Frequently Asked Questions
Do I really have to fire stop a single small cable hole?
If that hole passes through a fire-rated wall or floor, yes. The rating applies to the whole element, and an unsealed gap around even one cable is a breach of it. The seal is small and quick — but it is not optional.
Can I use ordinary expanding foam?
No, unless it is a specifically tested fire-rated foam used within its tested system. Standard builder's foam has no fire resistance and is one of the most common reasons fire stopping fails inspection.
How do I know what fire rating the wall needs?
It comes from the building's design and Approved Document B — commonly 30 or 60 minutes in domestic and small commercial work, higher in larger buildings.
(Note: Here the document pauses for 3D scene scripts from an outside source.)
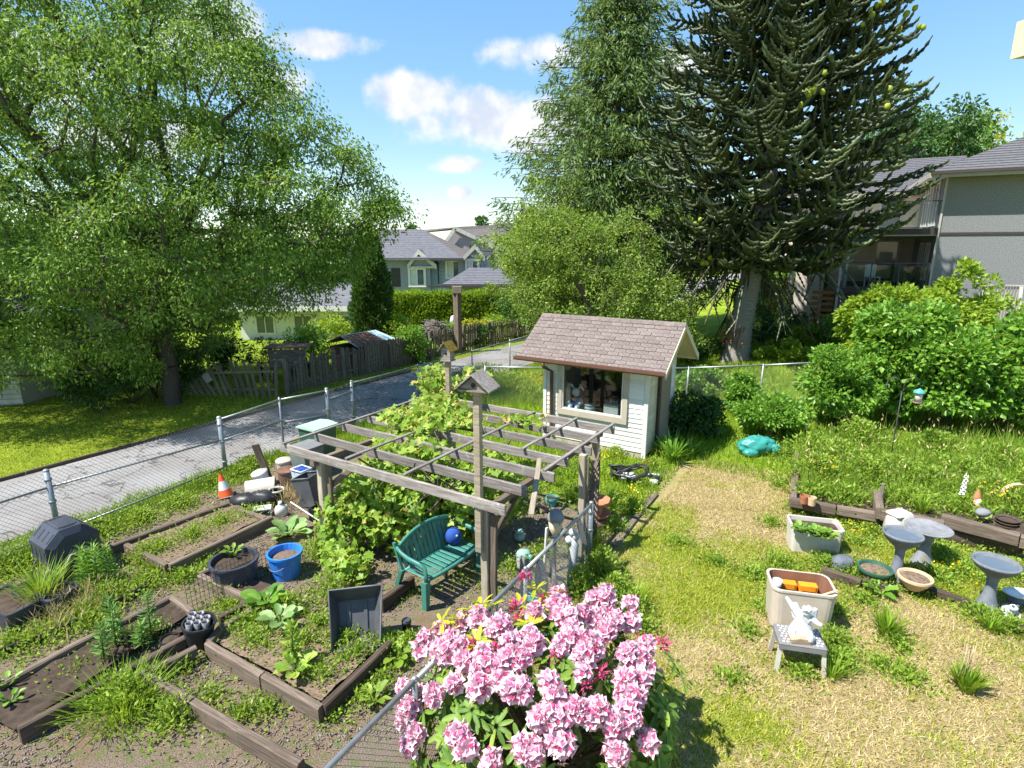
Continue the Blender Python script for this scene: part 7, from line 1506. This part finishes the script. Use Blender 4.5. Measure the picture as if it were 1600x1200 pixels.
PB = scat(-14, 18, 8, 26, 300000, lambda x, y, t_, s_: ((t_ > -11.1) & (s_ > 9.0) & (t_ < -3.0) & (s_ < 16)) | ((s_ > 12.2) & (t_ > -11.2)) | ((t_ > -2.85) & (s_ > 12)))
PB = PB[:110000]; V, F = blades(PB, rng.uniform(.08, .30, len(PB)) * (.5 + .8 * clump(PB, .8)), .022, .38, rng); npobj('meadow_grass', V, F, M['gr_lush'], None, 'stuff')
PS = scat(-17, 0, 6, 26, 330000, lambda x, y, t_, s_: (t_ < -14.66) & (t_ > -22))
PS = PS[:110000]; V, F = blades(PS, rng.uniform(.03, .07, len(PS)), .020, .8, rng); npobj('short_lawn', V, F, M['gr_mid'], None, 'stuff')
PE = scat(-12, 2, 5, 22, 260000, lambda x, y, t_, s_: (t_ > -11.5 + .12 * np.sin(s_ * 5)) & (t_ < -10.55 + .25 * np.sin(s_ * 2.3)))
PE = PE[:42000]; V, F = blades(PE, rng.uniform(.05, .22, len(PE)), .018, .5, rng); npobj('verge_grass', V, F, M['gr_lush'], None, 'stuff')
# weeds: leafy ground cover gathered around the places where the photograph shows it
WP = {'weed': [], 'gr_lush': [], 'lf_shrub': [], 'yellow_fl': [], 'gr_dry': [], 'red_lf': [], 'lf_vine': []}
def patch(u, v, r, h, n, m='weed', L=.07, Wd=.035, z=0.0, up=.5, ry=None):
    c = g(u, v, z); a = rng.uniform(0, 6.28, n); k = np.minimum(abs(rng.normal(size=n)) * .62, 1.5) * r; x = c.x + np.cos(a) * k; y = c.y + np.sin(a) * k * ((ry or r) / r); zz = z + hgt(x, y) + (rng.random(n) ** 1.3) * h * (1 - .4 * (k / r) ** 2).clip(.15)
    P = np.stack([x, y, zz], 1); Dd = rng.normal(size=(n, 3)) * .8; Dd[:, 2] = up + rng.random(n) * .7; Dd[:, 0] += np.cos(a) * .4; Dd[:, 1] += np.sin(a) * .4; l = L * rng.uniform(.5, 1.3, n); WP[m].append(leafs(P, Dd, l, l * Wd / L, rng))
for (u, v, r, h, n, *k) in [
    (20, 890, .6, .22, 1300), (60, 870, .5, .20, 1100), (150, 838, .5, .22, 1000), (215, 815, .45, .22, 900), (280, 790, .45, .22, 900), (330, 760, .35, .2, 500), (390, 735, .4, .3, 800), (370, 745, .3, .25, 500),
    (300, 835, .5, .10, 420), (380, 810, .4, .08, 300), (250, 850, .35, .10, 260), (225, 880, .3, .2, 300), (320, 870, .4, .12, 300),
    (110, 955, .45, .18, 600), (170, 935, .5, .20, 700), (230, 915, .4, .18, 500), (60, 1000, .5, .14, 500), (140, 975, .4, .16, 400), (20, 1010, .4, .15, 300),
    (360, 950, .35, .10, 300), (290, 905, .35, .15, 350), (330, 885, .3, .12, 200), (40, 1060, .3, .05, 60), (240, 1000, .2, .25, 120),
    (200, 1100, .45, .35, 700), (270, 1130, .35, .25, 400), (330, 1090, .3, .08, 120), (380, 1120, .35, .12, 200), (290, 1045, .2, .15, 120), (420, 1110, .3, .10, 120),
    (400, 985, .35, .2, 420), (450, 960, .35, .25, 500), (500, 990, .35, .22, 500), (540, 1040, .3, .15, 260), (480, 1060, .22, .2, 260), (420, 1020, .25, .12, 200), (520, 930, .4, .3, 500), (380, 1000, .2, .1, 120),
    (600, 1020, .3, .2, 300), (640, 1015, .25, .22, 280), (570, 1090, .3, .1, 160), (520, 1120, .3, .08, 120), (600, 1060, .25, .10, 120), (500, 870, .4, .3, 500), (640, 930, .4, .06, 80), (800, 890, .4, .15, 260), (760, 920, .4, .08, 120), (720, 900, .5, .04, 80),
    (850, 870, .35, .2, 400), (800, 800, .5, .12, 500), (830, 760, .5, .15, 600), (790, 780, .5, .12, 500), (860, 740, .5, .2, 500), (920, 860, .3, .4, 900), (940, 905, .28, .5, 1100), (960, 940, .25, .4, 800), (905, 930, .22, .45, 500), (985, 960, .25, .3, 500), (1000, 985, .2, .2, 300), (950, 960, .3, .4, 700),
    (910, 740, .4, .35, 800), (950, 790, .4, .3, 800), (985, 800, .3, .25, 500), (960, 830, .3, .2, 400), (900, 780, .35, .25, 600), (1020, 735, .25, .3, 400), (1040, 712, .35, .45, 700), (1010, 760, .25, .15, 250), (960, 715, .3, .25, 400), (900, 715, .3, .3, 400),
    (1180, 700, .6, .2, 500), (1230, 720, .4, .3, 600), (1220, 760, .25, .15, 250), (1205, 820, .25, .1, 200), (1250, 800, .3, .15, 300), (1320, 815, .4, .14, 500), (1360, 830, .35, .15, 350), (1340, 850, .4, .10, 350),
    (1330, 895, .4, .18, 600), (1290, 885, .3, .18, 450), (1220, 880, .35, .14, 400), (1180, 900, .35, .12, 350), (1370, 915, .3, .18, 450), (1470, 870, .5, .18, 800), (1500, 895, .45, .16, 700), (1480, 830, .4, .15, 500), (1540, 850, .5, .2, 700), (1580, 900, .4, .2, 600), (1460, 905, .35, .15, 500), (1430, 920, .3, .12, 350), (1530, 965, .3, .15, 400), (1580, 985, .3, .15, 400), (1350, 940, .25, .12, 250), (1310, 960, .2, .12, 150), (1300, 1010, .3, .25, 420), (1310, 1040, .25, .2, 300), (1200, 950, .25, .1, 200), (1170, 985, .25, .08, 160), (1400, 1010, .25, .12, 200), (1415, 1060, .3, .10, 220), (1370, 1040, .2, .1, 120), (1140, 1060, .25, .08, 160), (1250, 1055, .25, .12, 200), (1120, 880, .3, .08, 200), (1060, 850, .3, .08, 200)]:
    patch(u, v, r, h, int(n * 2.4), L=.052, Wd=.026)
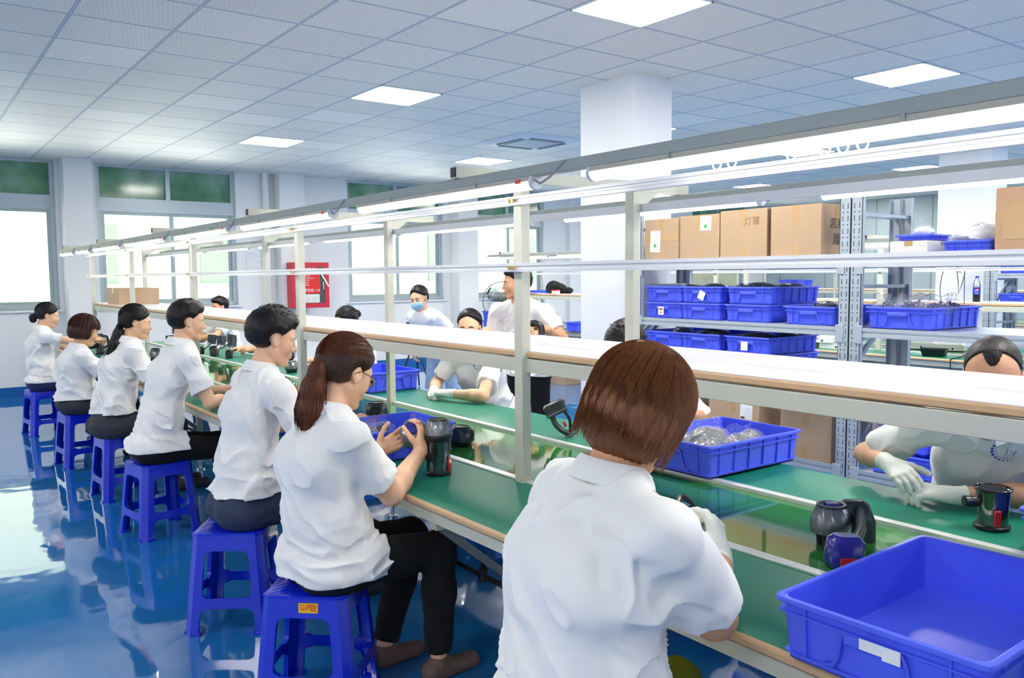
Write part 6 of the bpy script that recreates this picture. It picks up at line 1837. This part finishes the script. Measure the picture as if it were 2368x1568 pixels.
t = empty('hanging_cable', (8.25, 3.95, 1.60), label='thin black wires looped over the second bench\'s rail beside the bottle', cat='cable')
MB().tube([(0, .115, -.34), (0, .13, -.20), (0, .115, -.08), (0, .09, -.01), (0, .03, .0), (0, -.03, -.04), (0, -.07, -.045)], .0035, 6).build('wire', M_BLACK, t, smooth=True)
MB().tube([(0, .0, -.01), (0, -.06, .01), (0, -.10, -.02), (0, -.105, -.35)], .0035, 6).build('wire', M_BLACK, t, smooth=True)
MB().tube([(0, -.03, -.045), (0, -.045, -.15), (0, -.05, -.25), (0, -.08, -.16), (0, -.105, -.05)], .0035, 6).build('wire', M_BLACK, t, smooth=True)
t = empty('paper_stack', (8.6, 3.55, S2Z), label='loose white sheet on the second bench\'s shelf right of the bottle', cat='paper'); MB().box(-.12, .12, -.15, .15, 0, .004).build('sheet', M_PAPER, t)

KW = 'white foam trays on the second bench'
for k, (x, y, lab) in enumerate(((8.15, 5.45, 'white foam tray with slots, left of the rack upright'), (8.15, 5.1, 'white foam tray with slots, just behind the rack upright'), (8.1, 5.25, 'white foam tray stacked on the two by the rack upright'), (8.80, 4.55, 'white foam tray right of the rack upright'), (8.82, 4.25, 'white foam tray nearest the dark display stand'))):
    t = empty('foam_tray', (x, y, BT if k != 2 else BT + .062), .1 * k, label=lab + ' on the second bench', cat='tray', group=KW)
    mb = MB().box(-.13, .13, -.15, .15, 0, .03).box(-.13, .13, -.15, -.12, .03, .06).box(-.13, .13, .12, .15, .03, .06).box(-.13, -.11, -.12, .12, .03, .06).box(.11, .13, -.12, .12, .03, .06)
    mb.build('tray', mat('foam_white', (232, 234, 228), .8), t)
    MB().box(-.1305, -.13, -.05, -.03, .01, .03).build('slot', M_DARK, t)
t = empty('black_tray', (8.02, 4.0, BT), .2, label='black plastic scoop tray on the second green bench top', cat='tray')
MB().loft([rbox(.06, .09, 0, .01), rbox(.08, .115, .075, .012), rbox(.083, .118, .075, .012), rbox(.074, .108, .073, .01), rbox(.055, .085, .006, .01)], cap=False).build('tub', M_BLACK, t, smooth=True)
MB().box(-.055, .055, -.085, .085, .0, .006).build('bottom', M_BLACK, t)
t = empty('display_stand', (8.55, 3.85, BT), .3, label='dark monitor stand with red panel on the second bench, beside the buzz-cut head', cat='stand')
MB().loft([rbox(.10, .08, 0, .02), rbox(.09, .07, .02, .02), rbox(.03, .02, .03, .01)]).build('foot', M_BLACK, t, smooth=True)
MB().box(-.02, .02, -.03, .03, .02, .20).build('column', M_GUN, t, bevel=.004); MB().box(.03, .05, -.16, .16, .12, .20).build('red_panel', M_RED, t)
t = empty('power_cord', (7.82, 3.75, BT), label='black cord drooping over the second bench edge', cat='cable')
MB().tube([(.55, .1, .02), (.2, .0, .01), (0, .0, .004), (-.04, -.02, -.06), (-.04, -.02, -.30)], .006, 6).build('cord', M_BLACK, t, smooth=True)

# far end of the second line: bag, papers, box
t = empty('black_bag', (8.60, 10.35, S2Z), .3, label='crumpled black bag on the second bench\'s shelf near the big column', cat='bag')
sdf_mesh('bag', [ell(t.location + Vector((0, .05, .07)), (Vector((1, 0, 0)), Vector((0, 1, 0)), Vector((0, 0, 1))), (.14, .20, .10), .02), ell(t.location + Vector((0, .12, .11)), (Vector((1, 0, 0)), Vector((0, 1, 0)), Vector((0, 0, 1))), (.10, .12, .09), .03), ell(t.location + Vector((0, -.24, .05)), (Vector((1, 0, 0)), Vector((0, 1, 0)), Vector((0, 0, 1))), (.07, .10, .045), .03)],
         .010, mat('black_cloth', (18, 18, 20), .8), t, post=lambda p, d: np.maximum(d - .02 * (1 - np.abs(2 * vnoise(p * 14) - 1)) + .01, S2Z + .001 - p[:, 2]))
t = empty('red_box', (8.32, 10.08, S2Z), .2, label='small white box with red lid among papers on the second bench\'s shelf', cat='box')
MB().box(-.04, .04, -.05, .05, 0, .05).build('box', M_PAPER, t); MB().box(-.042, .042, -.052, .052, .05, .068).build('lid', M_RED, t)
t = empty('white_box', (8.55, 9.30, S2Z), 0, label='white carton on the second bench\'s shelf against the big column\'s edge', cat='box'); MB().box(-.12, .12, -.14, .14, 0, .15).build('box', mat('white_board', (222, 220, 216), .7), t, bevel=.003)
for k, (x, y, rz) in enumerate(((8.45, 9.85, .3), (8.60, 9.75, -.2), (8.40, 10.6, .1))):
    t = empty('paper_sheet', (x, y, S2Z + .003 * k), rz, label='paper', cat='paper'); 
    t['label'] = 'white paper sheet lying %s on the second bench\'s shelf' % ('before the black bag', 'half under another by the white carton', 'left of the red-lidded box')[k]
    MB().box(-.12, .12, -.17, .17, 0, .003).build('sheet', M_PAPER, t)
crate((8.62, 10.75, S2Z), radians(90), 'shallow blue crate behind the papers on the second bench\'s shelf', L=.5, W=.34, Hh=.05, far=True, handle=False)
KT = 'gear-like moulded parts on the second bench'
for k in range(14):
    x, y = 8.0 + .25 * rnd.random(), 9.55 + .5 * rnd.random() if k < 8 else 10.6 + .4 * rnd.random()
    t = empty('moulded_part', (x, y + k * .0, BT + .002), k, label=('small %s moulded part in the heap on the second bench behind the standing worker\'s elbow' % ('pale' if k < 8 else 'violet')), cat='part', group=KT + (' (pale)' if k < 8 else ' (violet)'))
    mm = mat('pale_part', (222, 222, 206), .5) if k < 8 else M_PURPLE
    MB().lathe([(.03, 0), (.035, .01), (.02, .03), (.012, .045)], 12, mod=lambda th, i: 1 + .25 * cos(th * 5)).build('rosette', mm, t, smooth=True)
crate((7.90, 9.05, BT), 0, 'blue crate on the second bench partly behind the big column', L=.3, W=.3, far=True, handle=False)
carton(7.55, 8.0, 8.95, 9.5, 0, .28, 'large worn carton with blue sticker on the floor behind the standing worker')
carton(7.95, 8.35, 9.4, 9.85, 0.282 - .282, .30, 'carton standing under the second bench by the big column')
o = [o_ for o_ in COL.objects if o_.get('label', '').startswith('large worn carton')][0]
MB().cyl((-.2255, .12, .22), (-.2265, .12, .22), .025, 16).build('blue_sticker', mat('sticker_blue', (40, 140, 220), .4), o)
for k, (x, y) in enumerate(((8.3, 5.3), (8.35, 4.6), (8.4, 3.6), (8.3, 3.0), (8.5, 6.1))):
    carton(x - .22, x + .22, y - .22, y + .22, 0, .34 + .03 * (k % 3), 'carton under the second bench, %s' % ('left of the rack upright', 'seen just right of the rack upright', 'behind the buzz-cut head', 'at the right edge', 'farthest left under it')[k], 'cartons under the second bench', open_=(k % 2 == 0))
# third line bits
for k, (y, w_) in enumerate(((11.3, .5), (10.35, .40), (10.0, .22))):
    crate((14.75, y, S2Z), radians(90), 'distant blue crate on the third bench\'s shelf, %s' % ('leftmost', 'middle', 'rightmost and smallest')[k], L=w_ * .8, W=.36, Hh=.17 if k else .10, far=True, handle=False, group='distant crates on the third shelf')

# pedestal fan
t = empty('pedestal_fan', (6.20, 8.60, 0), radians(245), label='grey pedestal fan with wire guard behind the standing worker', cat='fan')
M_WIRE = mat('fan_wire', (120, 128, 116), .4, metal=.4)
MB().lathe([(.22, 0), (.22, .02), (.05, .04), (.02, .06)], 28).build('base', mat('fan_grey', (150, 156, 152), .4), t, smooth=True)
MB().cyl((0, 0, .04), (0, 0, 1.16), .018, 12).build('pole', mat('fan_grey', (150, 156, 152), .4), t, smooth=True)
mo = MB(); mo.T = Matrix.Translation((0, 0, 1.23)) @ Matrix.Rotation(pi / 2, 4, 'Y'); mo.lathe([(.03, -.14), (.06, -.12), (.065, -.03), (.04, 0)], 20)
mo.build('motor', mat('fan_motor', (96, 102, 84), .4), t, smooth=True)
RF = .25
g_ = MB()
for s_ in (-1, 1):
    for k in range(44):
        a = 2 * pi * k / 44
        g_.tube([(.07 + s_ * .055, .03 * cos(a), 1.23 + .03 * sin(a)), (.07 + s_ * .05, RF * .55 * cos(a), 1.23 + RF * .55 * sin(a)), (.07 + s_ * .01, RF * cos(a), 1.23 + RF * sin(a))], .0014, 4, cap=False)
    for rr in (RF * .35, RF * .7): g_.tube([(.07 + s_ * .052 * (1 - rr / RF * .3), rr * cos(2 * pi * k / 40), 1.23 + rr * sin(2 * pi * k / 40)) for k in range(40)], .0016, 4, closed=True)
g_.tube([(.07, RF * cos(2 * pi * k / 48), 1.23 + RF * sin(2 * pi * k / 48)) for k in range(48)], .006, 6, closed=True)
g_.build('guard', M_WIRE, t)
for k in range(3):
    a = k * 2 * pi / 3 + .4; b = MB(); vs = []
    for i in range(7):
        r = .04 + .19 * i / 6; w = .035 + .05 * sin(pi * i / 6.5)
        for s_ in (-1, 1): vs.append((.07 + s_ * .018, r * cos(a) - s_ * w * sin(a), 1.23 + r * sin(a) + s_ * w * cos(a)))
    b.add(vs, [(2 * i, 2 * i + 2, 2 * i + 3, 2 * i + 1) for i in range(6)])
    bo = b.build('blade', M_CLEAR, t, smooth=True); sd = bo.modifiers.new('t', 'SOLIDIFY'); sd.thickness = .003
# camera tripod
t = empty('camera_tripod', (5.74, 10.0, 0), 0, label='black tripod with a small camera on top, behind the white shelf', cat='tripod')
for k, (x, y) in enumerate(((.17, .20), (-.25, .06), (.08, -.26))):
    MB().tube([(0, 0, .72), (x, y, .01)], [.014, .010], 8).build('leg', M_BLACK, t, smooth=True)
MB().cyl((0, 0, .45), (0, 0, .84), .013, 10).build('centre_column', M_BLACK, t, smooth=True)
MB().box(-.05, .05, -.03, .03, .84, .86).build('head', M_BLACK, t, bevel=.003)
MB().box(-.12, .10, -.04, .04, .862, .93).build('camera_body', M_DARK, t, bevel=.008)
MB().box(-.06, .0, -.0412, -.040, .90, .925).build('yellow_mark', mat('mark_yellow', (220, 200, 40), .5), t)
# crates behind the standing worker, on a trolley shelf
t = empty('side_table', (6.85, 9.6, 0), 0, label='plain cream side table by the window carrying blue crates', cat='table')
MB().box(-.35, .35, -.4, .4, .78, .80).build('tabletop', M_CREAM, t)
for a in (-.32, .32):
    for b in (-.37, .37): MB().box(a - .015, a + .015, b - .015, b + .015, 0, .78).build('leg', M_CREAM, t)
crate((6.85, 9.45, .80), 0, 'lower blue crate of the pair behind the fan', L=.5, W=.38, far=True, handle=False, group='crates behind the fan')
crate((6.85, 9.45, .935), 0, 'upper blue crate of the pair behind the fan', L=.5, W=.38, far=True, handle=False, group='crates behind the fan')

# printed figures on the standing person's T-shirt
tee = [o_ for o_ in COL.objects if o_.name.startswith('shirt') and o_.data.materials[0].name == 'tee_white'][0]
def blobp(x, y, rx, ry, n=14, w=.15, ph=0): return [(x + rx * (1 + w * sin(3 * t_ + ph)) * cos(t_), y + ry * (1 + w * cos(2 * t_ + ph)) * sin(t_)) for t_ in [2 * pi * k / n for k in range(n)]]
cf_ = Vector((cos(radians(205)), sin(radians(205)), -.35)).normalized(); cl_ = Vector((-sin(radians(205)), cos(radians(205)), 0))
yl, rd, bl = mat('tee_yellow', (236, 206, 60), .7), mat('tee_red', (196, 40, 60), .7), mat('tee_blue', (70, 110, 180), .7)
project_decal('shirt_print', tee, [(0, blobp(.0, .03, .022, .02)), (0, blobp(.006, -.01, .026, .028, ph=1)), (0, blobp(.05, -.02, .02, .03, ph=2)), (0, blobp(-.045, .03, .008, .012)), (1, blobp(-.012, -.055, .022, .018, ph=2)), (2, blobp(-.05, -.045, .02, .02, ph=1)), (1, blobp(-.03, .035, .005, .006)), (2, blobp(.03, -.06, .012, .012)), (1, blobp(.052, -.06, .01, .012))],
              [yl, rd, bl], Vector((4.18, 6.93, 1.08)), -cl_, Vector((0, 0, 1)), cf_)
Check the drawings, fire strategy or with building control rather than guessing.
Do I need to be certificated to do fire stopping?
Not always for occasional small seals, but you must be competent and use tested systems correctly. On larger and higher-risk projects, third-party certification such as FIRAS or IFC is increasingly required — and it is the clearest way to prove your work stands up.
Whose responsibility is the fire stopping — mine or the main contractor's?
As a general principle, the trade that creates the penetration is responsible for reinstating the fire resistance, unless the contract clearly assigns it to a dedicated fire stopping specialist. Agree this in writing before you start so nobody assumes someone else is doing it.